Nell’estate del 2017 è la volta dei cartelli di chiaro riferimento fascista in uno stabilimento balneare di Chioggia. E il problema della “propaganda” di quel partito fascista bandito dalla Costituzione si ripresenta; ad avanzare la proposta di una semplice modifica dell’articolo 293 bis del Codice Penale è il deputato del Pd Emanuele Fiano, il quale con la proposta di Legge numero 3343, propone di inserire nel testo del citato articolo una condanna per «…chiunque propaganda le immagini o i contenuti propri del Partito fascista o del Partito nazionalsocialista tedesco…” o chi “…ne richiama pubblicamente la simbologia o la gestualità…». Seguono discussioni al limite della civiltà, con Fiano attaccato dall’Onorevole Massimo Corsaro (ex An) il quale, riferendosi a Fiano scriveva: «Che poi, le sopraciglia le porta così per coprire i segni della circoncisione…». La discussione sul disegno di Legge proposto da Fiano si è bloccata – dopo l’approvazione da parte della Camera dei Deputati – per la fine della legislatura; peccato, sarebbe stato necessario il passaggio al Senato e poi, finalmente, sarebbe stato disponibile uno strumento per impedire l’esposizione di bottiglie di vino con l’effige di Mussolini e tutta l’altra paccottiglia di cui stiamo ancora parlando.

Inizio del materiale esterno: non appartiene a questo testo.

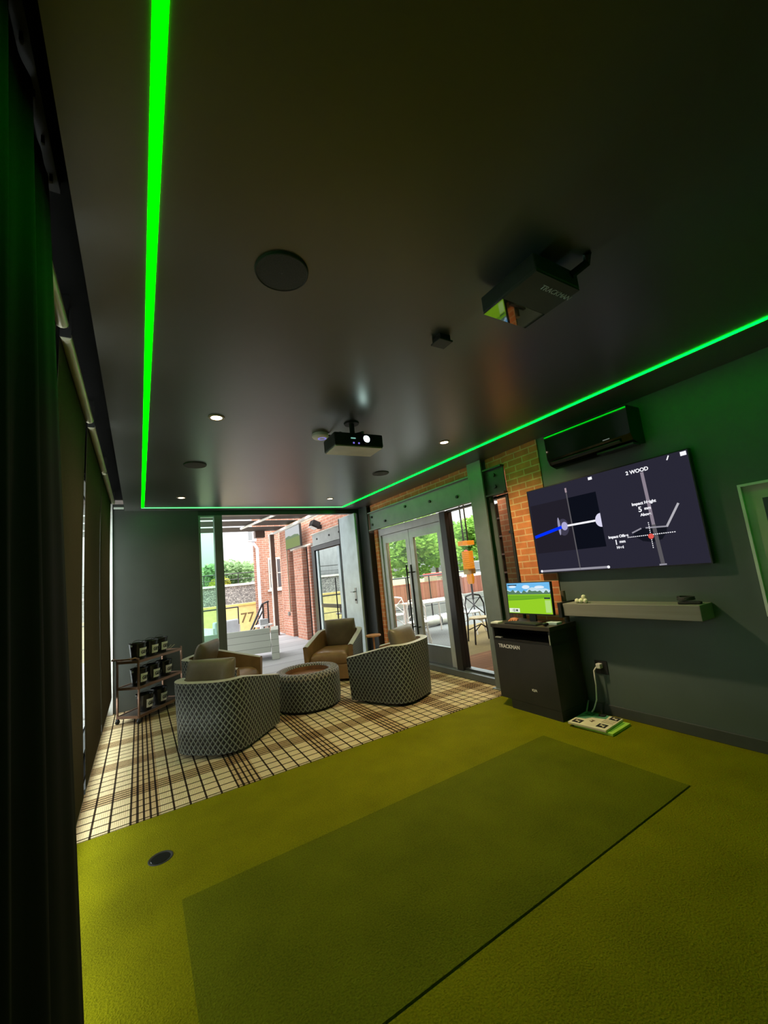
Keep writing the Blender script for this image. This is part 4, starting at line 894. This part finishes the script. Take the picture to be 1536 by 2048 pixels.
for zi, z in enumerate((1.28,1.63,1.98)):
    for j in range(5):
        mi = (j+zi*2) % 5; y = 5.58-.11*j
        b = next((p for p, q in protos if q == mi), None)
        if b is None: b = bottle(BM[mi]); protos.append((b, mi)); 
        else: b = copy_tree(b)
        b.location = (6.15,y,z); b['label'] = f"{BN[mi]} bottle, {['leftmost','second','third','fourth','fifth'][j]} from the left on the {['lower','middle','upper'][zi]} bar shelf"
bl = thing('pendant_lamp', 'small white ceiling lamp inside the bar behind the glass', 'lamp', (5.05,4.80,2.80))
obj('stem', MB().tube([(0,0,-.22),(0,0,0)], .01), BLACK, bl); obj('shade', MB().lathe([(.10,-.26),(.05,-.22)], seg=20), EM('bar_lamp',(1.,.85,.6),2.), bl)
b2l = thing('bar_downlight', 'lit white ceiling lamp inside the bar above the brick column', 'lamp', (4.10,4.22,2.80))
obj('canopy', MB().lathe([(.07,-.02),(.07,0)], seg=24), WHITE, b2l); obj('shade', MB().lathe([(.06,-.05),(.065,-.02)], seg=24), EM('bar_lamp'), b2l)
L = bpy.data.lights.new('bar_lamp_light','POINT'); L.energy = 28; L.color = (1.,.80,.58); L.shadow_soft_size = .06; lo = bpy.data.objects.new('bar_lamp_light', L); COL.objects.link(lo); lo.location = (4.10,4.22,2.68)
L = bpy.data.lights.new('bar_glow','POINT'); L.energy = 25; L.color = (1.,.72,.42); L.shadow_soft_size = .15; lo = bpy.data.objects.new('bar_glow', L); COL.objects.link(lo); lo.location = (5.05,4.70,2.35)

# amber hanging lantern
la = thing('amber_lantern', 'hanging amber glass lantern on two black rods behind the sidelight', 'lantern', (4.42,4.82,0))
for dx in (-.05,.05): obj('rod', MB().tube([(dx,dx*.1,1.82),(dx*.9,0,2.80)], .012), BLACK, la)
obj('cross_plate', MB().box((-.12,-.06,1.79),(.12,.06,1.86)), AMBER, la, bevel=.006)
g = MB()
for i in range(9): g.lathe([(.085,1.42+i*.031),(.09,1.435+i*.031),(.085,1.45+i*.031)], seg=20, cap=(i in (0,8)))
obj('ribbed_globe', g, AMBER, la, True)
obj('collar', MB().box((-.08,-.05,1.34),(.08,.05,1.42)), M('amber_pale',(.85,.60,.20),.3), la); obj('lower_globe', MB().lathe([(.045,1.19),(.06,1.26),(.055,1.34)], seg=20), AMBER, la, True)
obj('tail', MB().tube([(0,0,.95),(0,0,1.19)], .016), BLACK, la)

def bistro(name, label, loc, rz, m, grp=None):
    c = thing(name, label, 'chair', loc, rz, grp)
    obj('seat', MB().lathe([(.001,.44),(.20,.44),(.21,.455),(.20,.47),(.001,.47)], seg=28, cap=False), M('rush_seat',(.36,.28,.16),.8) if m is BLACK else m, c)
    for sx in (-1,1):
        obj('leg', MB().tube([(sx*.21,-.21,0),(sx*.175,-.16,.24),(sx*.15,-.12,.45)], .016), m, c); obj('leg', MB().tube([(sx*.21,.23,0),(sx*.18,.19,.45),(sx*.19,.22,.70),(sx*.14,.26,.86)], .016), m, c)
    obj('top_rail', MB().tube([(-.14,.26,.86),(0,.285,.89),(.14,.26,.86)], .017), m, c)
    obj('cross_back', MB().tube([(-.18,.21,.50),(0,.25,.68),(.16,.25,.84)], .011).tube([(.18,.21,.50),(0,.255,.68),(-.16,.25,.84)], .011), m, c)
    obj('leg_brace', MB().tube([(-.18,-.16,.22),(0,-.05,.34),(.18,.19,.22)], .010).tube([(.18,-.16,.22),(0,-.05,.34),(-.18,.19,.22)], .010), m, c)
    return c
bc = bistro('bistro_chair', 'black cross back bistro chair on the tile floor behind the sidelight', (5.62,6.02,.002), math.radians(-25), BLACK)
WM = M('white_metal',(.80,.80,.78),.4)
wc = bistro('bistro_chair', 'white metal bistro chair on the terrace behind the black chair', (6.25,6.95,.002), math.radians(20), WM, 'white chairs on the terrace')
for x, y, a, l in ((4.75,6.85,-30,'white metal bistro chair nearest the right glass door leaf'),(5.35,8.60,150,'white metal bistro chair at the far side of the terrace table')):
    c = copy_tree(wc); c.location = (x,y,.0); c.rotation_euler = (0,0,math.radians(a)); c['label'] = l
tt = thing('terrace_table', 'white table on the terrace behind the right door leaf', 'table', (5.75,7.75,0))
obj('top', MB().box((-.55,-.35,.72),(.55,.35,.75)), WM, tt, bevel=.006)
for x in (-.5,.5):
    for y in (-.3,.3): obj('leg', MB().tube([(x,y,0),(x,y,.72)], .018), WM, tt)
lg = thing('rolled_umbrella', 'pale rolled patio umbrella lying by the terrace edge', 'umbrella', (6.7,8.75,.14), .05)
obj('canvas', MB().tube([(-.55,0,0),(-.3,0,0),(.3,0,0),(.55,0,0)], [.08,.12,.13,.07], 12), M('canvas_grey',(.55,.54,.46),.8), lg, 'all'); obj('strap', MB().tube([(.0,0,0),(.05,0,0)], .135, 12), BLACK, lg)
rl = railing('iron_railing', 'dark railing along the terrace edge behind the glass doors', (4.6,9.2), (11.5,9.2), 1.30, 9, 0, .02, 1)
bf = thing('board_fence', 'reddish brown board fence beyond the terrace railing', 'fence', (0,11.2,0))
obj('boards', MB().box((5.5,0,.0),(14.,.06,1.05)), plank_mat('red_boards','X',.16,(.20,.07,.045),(.29,.115,.075),(.08,.035,.025)), bf)
for i in range(5): obj('post', MB().box((5.6+2.05*i,-.06,0),(5.7+2.05*i,0,1.1)), M('fence_post',(.14,.06,.04),.8), bf)
struct(obj('terrace_wall', MB().box((XR+.3,10.9,-.1),(12.5,11.1,.48)), M('terrace_wall_grey',(.20,.20,.175),.8)))
def car(label, loc, rz, m):
    c = thing('parked_car', label, 'car', loc, rz)
    obj('body', MB().box((-2.1,-.85,.25),(2.1,.85,.80)), m, c, bevel=.12)
    p = [(-1.3,.80),(-.8,1.38),(.7,1.40),(1.35,.80)]
    b = MB(); a1 = [b.v((x,-.75,z)) for x,z in p]; a2 = [b.v((x,.75,z)) for x,z in p]; b._f(a1); b._f(a2[::-1])
    for i in range(4): b._f([a1[i],a1[(i+1)%4],a2[(i+1)%4],a2[i]])
    obj('cabin', b, GLOSSB, c, bevel=.05); obj('roof', MB().box((-.78,-.72,1.38),(.68,.72,1.43)), m, c, bevel=.02)
    for x in (-1.35,1.35):
        for s in (-.86,.72): obj('wheel', MB().lathe([(.32,0),(.32,.16)], (x,s,.32), 20, 'y'), BLACK, c)
car('white car parked beyond the terrace fence, seen through the sidelight', (17.6,17.6,.2), math.radians(20), M('car_white',(.75,.77,.80),.25))
ht = thing('garden_hut', 'small beige hut with a red roof beyond the terrace fence', 'hut', (13.7,17.6,.2), .3)
obj('walls', MB().box((-.55,-.4,0),(.55,.4,.86)), M('hut_beige',(.30,.26,.17),.8), ht)
hr = MB(); hr.prism([(-.5,-.5),(.5,-.5),(.5,.5),(-.5,.5)], .86, 1.0); obj('roof', hr, M('roof_red',(.55,.06,.06),.6), ht); obj('door', MB().box((-.15,-.41,0),(.15,-.40,.7)), M('hut_door',(.16,.12,.08),.7), ht)
bank = struct(obj('grass_bank', MB().box((9.2,14.5,-.5),(89,89,.2)), M('bank_dry',(.13,.14,.06),.9,0,1.5,.25)))
rs = thing('road_sign', 'red sign on a post beyond the parked cars', 'sign', (18.2,20.0,.2))
obj('post', MB().tube([(0,0,0),(0,0,2.2)], .03), GREYM, rs); obj('panel', MB().lathe([(.22,-.02),(.22,.02)], (0,-.05,2.0), 8, 'y'), M('sign_red',(.70,.05,.05),.4), rs)

# ------------------------------------------------------------------ light
w = bpy.data.worlds.new('overcast_sky'); scene.world = w; w.use_nodes = True; nt = w.node_tree; nt.nodes.clear()
out = nt.nodes.new('ShaderNodeOutputWorld'); bg = nt.nodes.new('ShaderNodeBackground'); nt.links.new(bg.outputs[0], out.inputs[0])
tc = nt.nodes.new('ShaderNodeTexCoord'); sp = nt.nodes.new('ShaderNodeSeparateXYZ'); nt.links.new(tc.outputs['Generated'], sp.inputs[0])
rp = ramp(nt, sp.outputs['Z'], [(0., (.40,.40,.39)), (.02, (.82,.83,.84)), (.25, (.86,.88,.91)), (1., (1.,1.,1.))]); nt.links.new(rp.outputs[0], bg.inputs[0])
st_ = math_node(nt, 'ADD', 1.0, math_node(nt, 'MULTIPLY', math_node(nt, 'MAXIMUM', sp.outputs['Z'], 0.), 10.)); nt.links.new(st_, bg.inputs[1])
spot('projector_throw', (1.585,2.66,2.57), 26, (.30,1.,.75), 52, .3, .03, (1.6,-2.2,1.35))

vs = scene.view_settings; vs.view_transform = 'Standard'; vs.look = 'None'; vs.exposure = 0.; vs.gamma = 1.; vs.use_curve_mapping = False
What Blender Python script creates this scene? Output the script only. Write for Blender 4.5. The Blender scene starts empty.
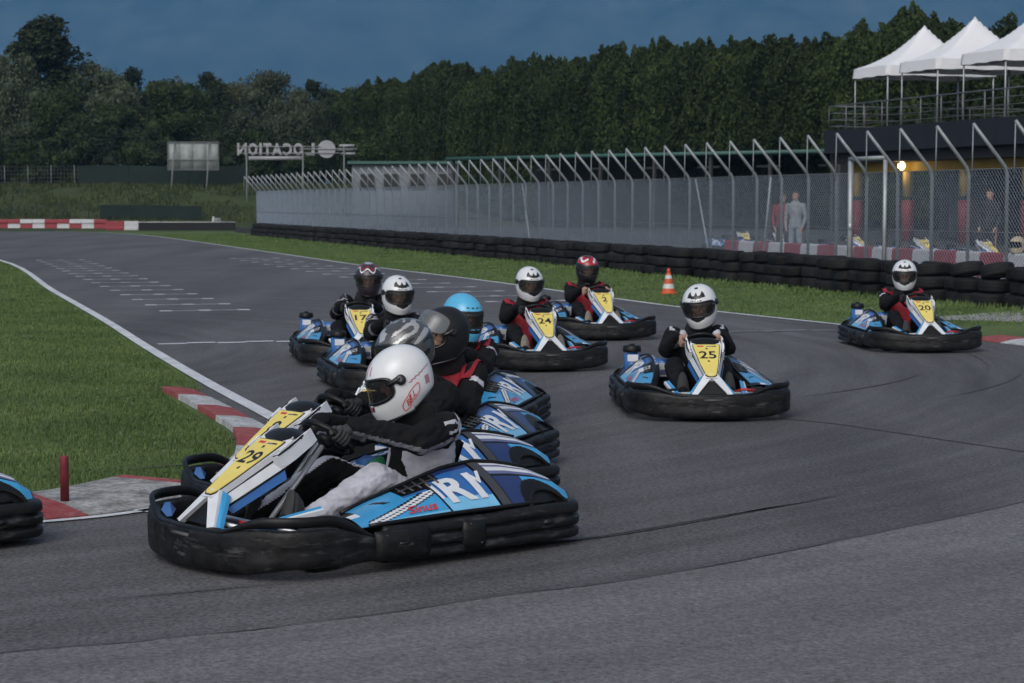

Il prossimo 5 ottobre, a Marzabotto, ci troveremo per esprimere sostegno a tutti i giornalisti che subiscono attacchi e minacce da parte degli eredi dei macellai nazisti e fascisti che a Monte Sole trucidarono donne e bambini; sarà l’occasione per suggerire di rispolverare il disegno di legge del 2017. Altrimenti dovremo continuare a dire: «Peppone, abbiamo un problema...».